**DATA PROVIDED**:
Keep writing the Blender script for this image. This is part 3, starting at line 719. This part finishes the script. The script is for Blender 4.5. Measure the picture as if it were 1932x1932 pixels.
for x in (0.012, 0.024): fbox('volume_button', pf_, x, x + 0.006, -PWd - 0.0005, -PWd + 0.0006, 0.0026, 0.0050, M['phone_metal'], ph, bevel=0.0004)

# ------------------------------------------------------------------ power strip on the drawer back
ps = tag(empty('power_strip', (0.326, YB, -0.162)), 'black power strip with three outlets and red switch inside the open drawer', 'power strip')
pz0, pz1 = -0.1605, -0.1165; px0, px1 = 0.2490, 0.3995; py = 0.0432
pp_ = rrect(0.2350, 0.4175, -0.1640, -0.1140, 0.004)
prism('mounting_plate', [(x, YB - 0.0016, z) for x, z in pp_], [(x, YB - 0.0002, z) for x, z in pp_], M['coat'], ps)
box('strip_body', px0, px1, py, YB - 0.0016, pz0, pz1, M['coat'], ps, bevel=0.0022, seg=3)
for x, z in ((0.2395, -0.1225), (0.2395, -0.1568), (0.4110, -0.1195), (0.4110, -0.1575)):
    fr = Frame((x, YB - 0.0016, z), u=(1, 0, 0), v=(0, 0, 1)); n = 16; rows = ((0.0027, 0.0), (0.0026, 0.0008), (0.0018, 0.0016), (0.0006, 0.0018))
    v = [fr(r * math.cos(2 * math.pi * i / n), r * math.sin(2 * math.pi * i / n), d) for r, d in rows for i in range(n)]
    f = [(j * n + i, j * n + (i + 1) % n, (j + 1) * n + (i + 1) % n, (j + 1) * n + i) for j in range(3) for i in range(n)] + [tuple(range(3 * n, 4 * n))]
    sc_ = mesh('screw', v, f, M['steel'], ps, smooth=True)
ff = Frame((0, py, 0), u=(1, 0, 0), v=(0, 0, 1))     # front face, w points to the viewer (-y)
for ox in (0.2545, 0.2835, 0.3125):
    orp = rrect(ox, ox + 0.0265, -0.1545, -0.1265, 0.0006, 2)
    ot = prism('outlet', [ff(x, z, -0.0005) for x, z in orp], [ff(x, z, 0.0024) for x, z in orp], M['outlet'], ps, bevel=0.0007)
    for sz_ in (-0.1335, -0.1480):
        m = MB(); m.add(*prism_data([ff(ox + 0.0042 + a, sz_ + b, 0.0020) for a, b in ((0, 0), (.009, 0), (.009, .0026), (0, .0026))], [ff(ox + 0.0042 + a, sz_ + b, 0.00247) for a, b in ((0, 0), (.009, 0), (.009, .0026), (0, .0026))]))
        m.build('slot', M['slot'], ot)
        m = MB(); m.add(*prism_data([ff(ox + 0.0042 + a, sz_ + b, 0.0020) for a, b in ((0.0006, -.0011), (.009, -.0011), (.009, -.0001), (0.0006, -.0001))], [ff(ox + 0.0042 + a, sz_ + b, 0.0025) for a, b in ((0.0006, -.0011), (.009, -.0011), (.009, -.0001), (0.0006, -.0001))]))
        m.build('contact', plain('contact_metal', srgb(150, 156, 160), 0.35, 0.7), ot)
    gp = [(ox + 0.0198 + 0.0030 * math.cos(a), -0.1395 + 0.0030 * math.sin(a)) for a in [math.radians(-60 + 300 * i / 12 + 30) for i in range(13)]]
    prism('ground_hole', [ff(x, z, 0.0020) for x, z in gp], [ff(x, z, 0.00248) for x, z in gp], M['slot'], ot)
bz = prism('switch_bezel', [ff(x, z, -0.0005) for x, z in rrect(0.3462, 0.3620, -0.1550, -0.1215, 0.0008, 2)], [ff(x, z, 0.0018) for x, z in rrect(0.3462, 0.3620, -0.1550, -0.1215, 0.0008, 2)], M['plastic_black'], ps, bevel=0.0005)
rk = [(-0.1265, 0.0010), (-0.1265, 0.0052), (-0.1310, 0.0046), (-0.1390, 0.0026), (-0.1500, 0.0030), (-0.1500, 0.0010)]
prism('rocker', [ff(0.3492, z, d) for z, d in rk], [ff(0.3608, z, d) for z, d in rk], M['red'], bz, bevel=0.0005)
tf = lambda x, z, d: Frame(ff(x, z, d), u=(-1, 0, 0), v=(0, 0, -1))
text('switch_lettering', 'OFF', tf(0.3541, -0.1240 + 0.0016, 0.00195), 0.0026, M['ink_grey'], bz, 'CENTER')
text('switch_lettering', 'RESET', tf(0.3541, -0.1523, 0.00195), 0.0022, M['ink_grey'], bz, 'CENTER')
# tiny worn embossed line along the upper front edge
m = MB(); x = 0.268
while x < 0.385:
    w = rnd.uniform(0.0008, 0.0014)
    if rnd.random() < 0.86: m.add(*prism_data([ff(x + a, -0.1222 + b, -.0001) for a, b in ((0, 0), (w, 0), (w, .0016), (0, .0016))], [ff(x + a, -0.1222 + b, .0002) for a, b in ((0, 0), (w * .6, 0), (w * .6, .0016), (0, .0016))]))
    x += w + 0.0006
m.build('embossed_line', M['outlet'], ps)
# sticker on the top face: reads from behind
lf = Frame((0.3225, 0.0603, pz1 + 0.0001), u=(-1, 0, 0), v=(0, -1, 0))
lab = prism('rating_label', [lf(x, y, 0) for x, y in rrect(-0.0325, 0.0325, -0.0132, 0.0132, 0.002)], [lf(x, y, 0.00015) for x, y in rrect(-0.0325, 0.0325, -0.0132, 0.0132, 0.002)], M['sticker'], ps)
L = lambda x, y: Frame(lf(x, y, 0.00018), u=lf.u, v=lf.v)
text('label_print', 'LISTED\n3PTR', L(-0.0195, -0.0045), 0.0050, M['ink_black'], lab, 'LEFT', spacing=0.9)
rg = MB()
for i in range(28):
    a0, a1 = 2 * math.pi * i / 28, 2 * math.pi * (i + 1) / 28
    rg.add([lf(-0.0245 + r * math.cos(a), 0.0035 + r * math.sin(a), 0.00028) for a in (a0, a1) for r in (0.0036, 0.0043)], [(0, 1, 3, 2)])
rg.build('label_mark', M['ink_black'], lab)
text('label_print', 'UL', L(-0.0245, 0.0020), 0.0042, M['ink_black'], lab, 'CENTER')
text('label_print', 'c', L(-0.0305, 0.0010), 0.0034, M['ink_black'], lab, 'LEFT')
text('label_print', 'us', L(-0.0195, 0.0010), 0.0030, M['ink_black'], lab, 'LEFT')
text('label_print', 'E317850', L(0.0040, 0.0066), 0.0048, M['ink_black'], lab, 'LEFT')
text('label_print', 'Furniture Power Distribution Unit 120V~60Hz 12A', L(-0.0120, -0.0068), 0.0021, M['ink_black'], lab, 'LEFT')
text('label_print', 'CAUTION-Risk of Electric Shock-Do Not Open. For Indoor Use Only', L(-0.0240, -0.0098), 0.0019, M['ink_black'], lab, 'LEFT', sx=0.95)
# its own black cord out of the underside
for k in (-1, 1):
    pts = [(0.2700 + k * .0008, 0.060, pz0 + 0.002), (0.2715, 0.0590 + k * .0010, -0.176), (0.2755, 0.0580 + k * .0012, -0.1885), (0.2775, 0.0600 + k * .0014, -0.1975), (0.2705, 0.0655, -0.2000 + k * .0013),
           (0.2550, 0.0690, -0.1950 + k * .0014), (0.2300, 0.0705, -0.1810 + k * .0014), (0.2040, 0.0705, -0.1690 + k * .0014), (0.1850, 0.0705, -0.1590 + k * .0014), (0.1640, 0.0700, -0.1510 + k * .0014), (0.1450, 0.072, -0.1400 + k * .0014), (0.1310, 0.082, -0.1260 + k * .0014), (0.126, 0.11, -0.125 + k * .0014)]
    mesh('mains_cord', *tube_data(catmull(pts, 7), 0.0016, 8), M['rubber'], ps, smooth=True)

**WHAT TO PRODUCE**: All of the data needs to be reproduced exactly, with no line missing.

**FULL OUTPUT**:
Keep writing the Blender script for this image. This is part 3, starting at line 719. This part finishes the script. The script is for Blender 4.5. Measure the picture as if it were 1932x1932 pixels.
for x in (0.012, 0.024): fbox('volume_button', pf_, x, x + 0.006, -PWd - 0.0005, -PWd + 0.0006, 0.0026, 0.0050, M['phone_metal'], ph, bevel=0.0004)

# ------------------------------------------------------------------ power strip on the drawer back
ps = tag(empty('power_strip', (0.326, YB, -0.162)), 'black power strip with three outlets and red switch inside the open drawer', 'power strip')
pz0, pz1 = -0.1605, -0.1165; px0, px1 = 0.2490, 0.3995; py = 0.0432
pp_ = rrect(0.2350, 0.4175, -0.1640, -0.1140, 0.004)
prism('mounting_plate', [(x, YB - 0.0016, z) for x, z in pp_], [(x, YB - 0.0002, z) for x, z in pp_], M['coat'], ps)
box('strip_body', px0, px1, py, YB - 0.0016, pz0, pz1, M['coat'], ps, bevel=0.0022, seg=3)
for x, z in ((0.2395, -0.1225), (0.2395, -0.1568), (0.4110, -0.1195), (0.4110, -0.1575)):
    fr = Frame((x, YB - 0.0016, z), u=(1, 0, 0), v=(0, 0, 1)); n = 16; rows = ((0.0027, 0.0), (0.0026, 0.0008), (0.0018, 0.0016), (0.0006, 0.0018))
    v = [fr(r * math.cos(2 * math.pi * i / n), r * math.sin(2 * math.pi * i / n), d) for r, d in rows for i in range(n)]
    f = [(j * n + i, j * n + (i + 1) % n, (j + 1) * n + (i + 1) % n, (j + 1) * n + i) for j in range(3) for i in range(n)] + [tuple(range(3 * n, 4 * n))]
    sc_ = mesh('screw', v, f, M['steel'], ps, smooth=True)
ff = Frame((0, py, 0), u=(1, 0, 0), v=(0, 0, 1))     # front face, w points to the viewer (-y)
for ox in (0.2545, 0.2835, 0.3125):
    orp = rrect(ox, ox + 0.0265, -0.1545, -0.1265, 0.0006, 2)
    ot = prism('outlet', [ff(x, z, -0.0005) for x, z in orp], [ff(x, z, 0.0024) for x, z in orp], M['outlet'], ps, bevel=0.0007)
    for sz_ in (-0.1335, -0.1480):
        m = MB(); m.add(*prism_data([ff(ox + 0.0042 + a, sz_ + b, 0.0020) for a, b in ((0, 0), (.009, 0), (.009, .0026), (0, .0026))], [ff(ox + 0.0042 + a, sz_ + b, 0.00247) for a, b in ((0, 0), (.009, 0), (.009, .0026), (0, .0026))]))
        m.build('slot', M['slot'], ot)
        m = MB(); m.add(*prism_data([ff(ox + 0.0042 + a, sz_ + b, 0.0020) for a, b in ((0.0006, -.0011), (.009, -.0011), (.009, -.0001), (0.0006, -.0001))], [ff(ox + 0.0042 + a, sz_ + b, 0.0025) for a, b in ((0.0006, -.0011), (.009, -.0011), (.009, -.0001), (0.0006, -.0001))]))
        m.build('contact', plain('contact_metal', srgb(150, 156, 160), 0.35, 0.7), ot)
    gp = [(ox + 0.0198 + 0.0030 * math.cos(a), -0.1395 + 0.0030 * math.sin(a)) for a in [math.radians(-60 + 300 * i / 12 + 30) for i in range(13)]]
    prism('ground_hole', [ff(x, z, 0.0020) for x, z in gp], [ff(x, z, 0.00248) for x, z in gp], M['slot'], ot)
bz = prism('switch_bezel', [ff(x, z, -0.0005) for x, z in rrect(0.3462, 0.3620, -0.1550, -0.1215, 0.0008, 2)], [ff(x, z, 0.0018) for x, z in rrect(0.3462, 0.3620, -0.1550, -0.1215, 0.0008, 2)], M['plastic_black'], ps, bevel=0.0005)
rk = [(-0.1265, 0.0010), (-0.1265, 0.0052), (-0.1310, 0.0046), (-0.1390, 0.0026), (-0.1500, 0.0030), (-0.1500, 0.0010)]
prism('rocker', [ff(0.3492, z, d) for z, d in rk], [ff(0.3608, z, d) for z, d in rk], M['red'], bz, bevel=0.0005)
tf = lambda x, z, d: Frame(ff(x, z, d), u=(-1, 0, 0), v=(0, 0, -1))
text('switch_lettering', 'OFF', tf(0.3541, -0.1240 + 0.0016, 0.00195), 0.0026, M['ink_grey'], bz, 'CENTER')
text('switch_lettering', 'RESET', tf(0.3541, -0.1523, 0.00195), 0.0022, M['ink_grey'], bz, 'CENTER')
# tiny worn embossed line along the upper front edge
m = MB(); x = 0.268
while x < 0.385:
    w = rnd.uniform(0.0008, 0.0014)
    if rnd.random() < 0.86: m.add(*prism_data([ff(x + a, -0.1222 + b, -.0001) for a, b in ((0, 0), (w, 0), (w, .0016), (0, .0016))], [ff(x + a, -0.1222 + b, .0002) for a, b in ((0, 0), (w * .6, 0), (w * .6, .0016), (0, .0016))]))
    x += w + 0.0006
m.build('embossed_line', M['outlet'], ps)
# sticker on the top face: reads from behind
lf = Frame((0.3225, 0.0603, pz1 + 0.0001), u=(-1, 0, 0), v=(0, -1, 0))
lab = prism('rating_label', [lf(x, y, 0) for x, y in rrect(-0.0325, 0.0325, -0.0132, 0.0132, 0.002)], [lf(x, y, 0.00015) for x, y in rrect(-0.0325, 0.0325, -0.0132, 0.0132, 0.002)], M['sticker'], ps)
L = lambda x, y: Frame(lf(x, y, 0.00018), u=lf.u, v=lf.v)
text('label_print', 'LISTED\n3PTR', L(-0.0195, -0.0045), 0.0050, M['ink_black'], lab, 'LEFT', spacing=0.9)
rg = MB()
for i in range(28):
    a0, a1 = 2 * math.pi * i / 28, 2 * math.pi * (i + 1) / 28
    rg.add([lf(-0.0245 + r * math.cos(a), 0.0035 + r * math.sin(a), 0.00028) for a in (a0, a1) for r in (0.0036, 0.0043)], [(0, 1, 3, 2)])
rg.build('label_mark', M['ink_black'], lab)
text('label_print', 'UL', L(-0.0245, 0.0020), 0.0042, M['ink_black'], lab, 'CENTER')
text('label_print', 'c', L(-0.0305, 0.0010), 0.0034, M['ink_black'], lab, 'LEFT')
text('label_print', 'us', L(-0.0195, 0.0010), 0.0030, M['ink_black'], lab, 'LEFT')
text('label_print', 'E317850', L(0.0040, 0.0066), 0.0048, M['ink_black'], lab, 'LEFT')
text('label_print', 'Furniture Power Distribution Unit 120V~60Hz 12A', L(-0.0120, -0.0068), 0.0021, M['ink_black'], lab, 'LEFT')
text('label_print', 'CAUTION-Risk of Electric Shock-Do Not Open. For Indoor Use Only', L(-0.0240, -0.0098), 0.0019, M['ink_black'], lab, 'LEFT', sx=0.95)
# its own black cord out of the underside
for k in (-1, 1):
    pts = [(0.2700 + k * .0008, 0.060, pz0 + 0.002), (0.2715, 0.0590 + k * .0010, -0.176), (0.2755, 0.0580 + k * .0012, -0.1885), (0.2775, 0.0600 + k * .0014, -0.1975), (0.2705, 0.0655, -0.2000 + k * .0013),
           (0.2550, 0.0690, -0.1950 + k * .0014), (0.2300, 0.0705, -0.1810 + k * .0014), (0.2040, 0.0705, -0.1690 + k * .0014), (0.1850, 0.0705, -0.1590 + k * .0014), (0.1640, 0.0700, -0.1510 + k * .0014), (0.1450, 0.072, -0.1400 + k * .0014), (0.1310, 0.082, -0.1260 + k * .0014), (0.126, 0.11, -0.125 + k * .0014)]
    mesh('mains_cord', *tube_data(catmull(pts, 7), 0.0016, 8), M['rubber'], ps, smooth=True)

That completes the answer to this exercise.